• **Provided records**:
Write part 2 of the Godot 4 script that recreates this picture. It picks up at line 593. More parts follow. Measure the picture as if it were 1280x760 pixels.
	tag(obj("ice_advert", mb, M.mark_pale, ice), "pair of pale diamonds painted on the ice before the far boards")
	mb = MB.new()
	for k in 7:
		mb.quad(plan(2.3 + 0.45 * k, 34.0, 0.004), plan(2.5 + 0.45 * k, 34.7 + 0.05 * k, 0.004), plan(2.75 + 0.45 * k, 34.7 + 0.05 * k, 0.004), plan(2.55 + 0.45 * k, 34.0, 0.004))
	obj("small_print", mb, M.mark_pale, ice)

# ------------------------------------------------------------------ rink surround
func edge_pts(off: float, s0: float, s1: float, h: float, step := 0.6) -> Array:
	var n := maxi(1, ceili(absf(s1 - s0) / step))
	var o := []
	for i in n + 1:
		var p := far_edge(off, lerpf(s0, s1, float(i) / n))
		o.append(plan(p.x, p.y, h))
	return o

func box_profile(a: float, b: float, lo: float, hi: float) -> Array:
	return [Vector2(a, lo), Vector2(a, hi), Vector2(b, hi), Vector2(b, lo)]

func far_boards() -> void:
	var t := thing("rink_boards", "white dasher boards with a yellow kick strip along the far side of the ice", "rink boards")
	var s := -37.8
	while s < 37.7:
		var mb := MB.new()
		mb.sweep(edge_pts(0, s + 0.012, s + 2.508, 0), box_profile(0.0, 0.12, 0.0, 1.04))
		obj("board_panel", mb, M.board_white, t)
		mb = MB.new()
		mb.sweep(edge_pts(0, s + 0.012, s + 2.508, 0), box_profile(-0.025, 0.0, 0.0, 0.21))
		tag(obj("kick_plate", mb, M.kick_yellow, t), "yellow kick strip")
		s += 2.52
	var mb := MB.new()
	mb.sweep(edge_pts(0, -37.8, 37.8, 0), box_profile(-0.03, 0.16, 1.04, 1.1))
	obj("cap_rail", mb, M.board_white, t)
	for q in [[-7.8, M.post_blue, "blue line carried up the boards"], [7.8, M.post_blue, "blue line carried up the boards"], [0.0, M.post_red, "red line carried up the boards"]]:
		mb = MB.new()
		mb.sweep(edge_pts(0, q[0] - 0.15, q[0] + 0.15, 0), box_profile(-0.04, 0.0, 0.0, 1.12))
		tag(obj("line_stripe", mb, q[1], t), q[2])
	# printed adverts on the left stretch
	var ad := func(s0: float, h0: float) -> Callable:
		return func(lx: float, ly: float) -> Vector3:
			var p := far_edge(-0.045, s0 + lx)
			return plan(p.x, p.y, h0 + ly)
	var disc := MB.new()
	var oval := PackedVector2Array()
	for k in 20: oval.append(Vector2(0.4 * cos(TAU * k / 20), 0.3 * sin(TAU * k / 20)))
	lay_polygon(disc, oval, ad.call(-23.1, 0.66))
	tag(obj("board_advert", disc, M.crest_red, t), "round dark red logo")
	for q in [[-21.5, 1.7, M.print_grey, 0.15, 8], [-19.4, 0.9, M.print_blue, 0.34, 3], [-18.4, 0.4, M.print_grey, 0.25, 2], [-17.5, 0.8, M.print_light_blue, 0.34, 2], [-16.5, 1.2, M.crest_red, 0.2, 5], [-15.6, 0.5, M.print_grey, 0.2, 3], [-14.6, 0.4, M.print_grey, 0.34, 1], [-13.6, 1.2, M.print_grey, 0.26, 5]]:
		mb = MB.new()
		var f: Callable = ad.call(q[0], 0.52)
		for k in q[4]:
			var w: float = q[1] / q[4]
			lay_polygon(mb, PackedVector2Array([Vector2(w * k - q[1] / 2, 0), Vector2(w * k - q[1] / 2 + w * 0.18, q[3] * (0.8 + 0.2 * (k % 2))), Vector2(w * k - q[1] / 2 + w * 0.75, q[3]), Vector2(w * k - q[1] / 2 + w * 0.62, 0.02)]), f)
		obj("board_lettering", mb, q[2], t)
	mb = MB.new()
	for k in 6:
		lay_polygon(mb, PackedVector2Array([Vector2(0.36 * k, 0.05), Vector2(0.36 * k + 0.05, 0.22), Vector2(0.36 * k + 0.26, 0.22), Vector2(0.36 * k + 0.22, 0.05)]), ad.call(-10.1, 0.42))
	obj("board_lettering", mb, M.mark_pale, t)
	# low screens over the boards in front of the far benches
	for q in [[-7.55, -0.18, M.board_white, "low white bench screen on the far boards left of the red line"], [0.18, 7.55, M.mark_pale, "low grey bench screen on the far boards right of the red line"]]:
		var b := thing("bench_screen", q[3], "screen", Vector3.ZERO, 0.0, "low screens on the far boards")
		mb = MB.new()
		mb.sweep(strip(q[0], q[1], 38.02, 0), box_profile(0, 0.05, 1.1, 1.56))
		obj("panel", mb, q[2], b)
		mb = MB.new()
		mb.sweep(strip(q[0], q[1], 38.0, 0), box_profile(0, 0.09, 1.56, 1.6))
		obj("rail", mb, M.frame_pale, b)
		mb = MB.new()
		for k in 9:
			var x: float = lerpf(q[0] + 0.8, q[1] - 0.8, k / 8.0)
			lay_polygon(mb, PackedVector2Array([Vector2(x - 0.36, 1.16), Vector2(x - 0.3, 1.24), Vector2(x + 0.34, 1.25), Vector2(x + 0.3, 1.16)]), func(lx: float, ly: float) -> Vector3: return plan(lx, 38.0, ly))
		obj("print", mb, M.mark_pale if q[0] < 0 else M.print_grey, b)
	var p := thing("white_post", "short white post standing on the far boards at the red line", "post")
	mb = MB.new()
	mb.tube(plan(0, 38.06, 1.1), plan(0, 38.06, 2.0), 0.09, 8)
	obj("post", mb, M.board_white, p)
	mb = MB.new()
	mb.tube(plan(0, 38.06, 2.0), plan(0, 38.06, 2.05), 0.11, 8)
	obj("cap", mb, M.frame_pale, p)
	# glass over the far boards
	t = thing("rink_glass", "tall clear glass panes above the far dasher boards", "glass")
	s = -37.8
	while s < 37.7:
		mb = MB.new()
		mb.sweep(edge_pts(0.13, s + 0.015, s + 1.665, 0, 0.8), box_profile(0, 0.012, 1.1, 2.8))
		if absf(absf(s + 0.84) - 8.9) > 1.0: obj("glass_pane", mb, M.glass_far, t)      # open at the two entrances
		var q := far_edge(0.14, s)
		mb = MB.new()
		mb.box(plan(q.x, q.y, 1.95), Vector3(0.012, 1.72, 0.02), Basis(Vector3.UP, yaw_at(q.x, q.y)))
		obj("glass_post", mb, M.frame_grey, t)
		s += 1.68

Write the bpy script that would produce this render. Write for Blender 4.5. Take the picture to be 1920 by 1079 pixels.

• **Written instruction**: Extract the complete listing above, reproducing each line exactly.

• **In response**:
Write part 2 of the Godot 4 script that recreates this picture. It picks up at line 593. More parts follow. Measure the picture as if it were 1280x760 pixels.
	tag(obj("ice_advert", mb, M.mark_pale, ice), "pair of pale diamonds painted on the ice before the far boards")
	mb = MB.new()
	for k in 7:
		mb.quad(plan(2.3 + 0.45 * k, 34.0, 0.004), plan(2.5 + 0.45 * k, 34.7 + 0.05 * k, 0.004), plan(2.75 + 0.45 * k, 34.7 + 0.05 * k, 0.004), plan(2.55 + 0.45 * k, 34.0, 0.004))
	obj("small_print", mb, M.mark_pale, ice)

# ------------------------------------------------------------------ rink surround
func edge_pts(off: float, s0: float, s1: float, h: float, step := 0.6) -> Array:
	var n := maxi(1, ceili(absf(s1 - s0) / step))
	var o := []
	for i in n + 1:
		var p := far_edge(off, lerpf(s0, s1, float(i) / n))
		o.append(plan(p.x, p.y, h))
	return o

func box_profile(a: float, b: float, lo: float, hi: float) -> Array:
	return [Vector2(a, lo), Vector2(a, hi), Vector2(b, hi), Vector2(b, lo)]

func far_boards() -> void:
	var t := thing("rink_boards", "white dasher boards with a yellow kick strip along the far side of the ice", "rink boards")
	var s := -37.8
	while s < 37.7:
		var mb := MB.new()
		mb.sweep(edge_pts(0, s + 0.012, s + 2.508, 0), box_profile(0.0, 0.12, 0.0, 1.04))
		obj("board_panel", mb, M.board_white, t)
		mb = MB.new()
		mb.sweep(edge_pts(0, s + 0.012, s + 2.508, 0), box_profile(-0.025, 0.0, 0.0, 0.21))
		tag(obj("kick_plate", mb, M.kick_yellow, t), "yellow kick strip")
		s += 2.52
	var mb := MB.new()
	mb.sweep(edge_pts(0, -37.8, 37.8, 0), box_profile(-0.03, 0.16, 1.04, 1.1))
	obj("cap_rail", mb, M.board_white, t)
	for q in [[-7.8, M.post_blue, "blue line carried up the boards"], [7.8, M.post_blue, "blue line carried up the boards"], [0.0, M.post_red, "red line carried up the boards"]]:
		mb = MB.new()
		mb.sweep(edge_pts(0, q[0] - 0.15, q[0] + 0.15, 0), box_profile(-0.04, 0.0, 0.0, 1.12))
		tag(obj("line_stripe", mb, q[1], t), q[2])
	# printed adverts on the left stretch
	var ad := func(s0: float, h0: float) -> Callable:
		return func(lx: float, ly: float) -> Vector3:
			var p := far_edge(-0.045, s0 + lx)
			return plan(p.x, p.y, h0 + ly)
	var disc := MB.new()
	var oval := PackedVector2Array()
	for k in 20: oval.append(Vector2(0.4 * cos(TAU * k / 20), 0.3 * sin(TAU * k / 20)))
	lay_polygon(disc, oval, ad.call(-23.1, 0.66))
	tag(obj("board_advert", disc, M.crest_red, t), "round dark red logo")
	for q in [[-21.5, 1.7, M.print_grey, 0.15, 8], [-19.4, 0.9, M.print_blue, 0.34, 3], [-18.4, 0.4, M.print_grey, 0.25, 2], [-17.5, 0.8, M.print_light_blue, 0.34, 2], [-16.5, 1.2, M.crest_red, 0.2, 5], [-15.6, 0.5, M.print_grey, 0.2, 3], [-14.6, 0.4, M.print_grey, 0.34, 1], [-13.6, 1.2, M.print_grey, 0.26, 5]]:
		mb = MB.new()
		var f: Callable = ad.call(q[0], 0.52)
		for k in q[4]:
			var w: float = q[1] / q[4]
			lay_polygon(mb, PackedVector2Array([Vector2(w * k - q[1] / 2, 0), Vector2(w * k - q[1] / 2 + w * 0.18, q[3] * (0.8 + 0.2 * (k % 2))), Vector2(w * k - q[1] / 2 + w * 0.75, q[3]), Vector2(w * k - q[1] / 2 + w * 0.62, 0.02)]), f)
		obj("board_lettering", mb, q[2], t)
	mb = MB.new()
	for k in 6:
		lay_polygon(mb, PackedVector2Array([Vector2(0.36 * k, 0.05), Vector2(0.36 * k + 0.05, 0.22), Vector2(0.36 * k + 0.26, 0.22), Vector2(0.36 * k + 0.22, 0.05)]), ad.call(-10.1, 0.42))
	obj("board_lettering", mb, M.mark_pale, t)
	# low screens over the boards in front of the far benches
	for q in [[-7.55, -0.18, M.board_white, "low white bench screen on the far boards left of the red line"], [0.18, 7.55, M.mark_pale, "low grey bench screen on the far boards right of the red line"]]:
		var b := thing("bench_screen", q[3], "screen", Vector3.ZERO, 0.0, "low screens on the far boards")
		mb = MB.new()
		mb.sweep(strip(q[0], q[1], 38.02, 0), box_profile(0, 0.05, 1.1, 1.56))
		obj("panel", mb, q[2], b)
		mb = MB.new()
		mb.sweep(strip(q[0], q[1], 38.0, 0), box_profile(0, 0.09, 1.56, 1.6))
		obj("rail", mb, M.frame_pale, b)
		mb = MB.new()
		for k in 9:
			var x: float = lerpf(q[0] + 0.8, q[1] - 0.8, k / 8.0)
			lay_polygon(mb, PackedVector2Array([Vector2(x - 0.36, 1.16), Vector2(x - 0.3, 1.24), Vector2(x + 0.34, 1.25), Vector2(x + 0.3, 1.16)]), func(lx: float, ly: float) -> Vector3: return plan(lx, 38.0, ly))
		obj("print", mb, M.mark_pale if q[0] < 0 else M.print_grey, b)
	var p := thing("white_post", "short white post standing on the far boards at the red line", "post")
	mb = MB.new()
	mb.tube(plan(0, 38.06, 1.1), plan(0, 38.06, 2.0), 0.09, 8)
	obj("post", mb, M.board_white, p)
	mb = MB.new()
	mb.tube(plan(0, 38.06, 2.0), plan(0, 38.06, 2.05), 0.11, 8)
	obj("cap", mb, M.frame_pale, p)
	# glass over the far boards
	t = thing("rink_glass", "tall clear glass panes above the far dasher boards", "glass")
	s = -37.8
	while s < 37.7:
		mb = MB.new()
		mb.sweep(edge_pts(0.13, s + 0.015, s + 1.665, 0, 0.8), box_profile(0, 0.012, 1.1, 2.8))
		if absf(absf(s + 0.84) - 8.9) > 1.0: obj("glass_pane", mb, M.glass_far, t)      # open at the two entrances
		var q := far_edge(0.14, s)
		mb = MB.new()
		mb.box(plan(q.x, q.y, 1.95), Vector3(0.012, 1.72, 0.02), Basis(Vector3.UP, yaw_at(q.x, q.y)))
		obj("glass_post", mb, M.frame_grey, t)
		s += 1.68

Write the bpy script that would produce this render. Write for Blender 4.5. Take the picture to be 1920 by 1079 pixels.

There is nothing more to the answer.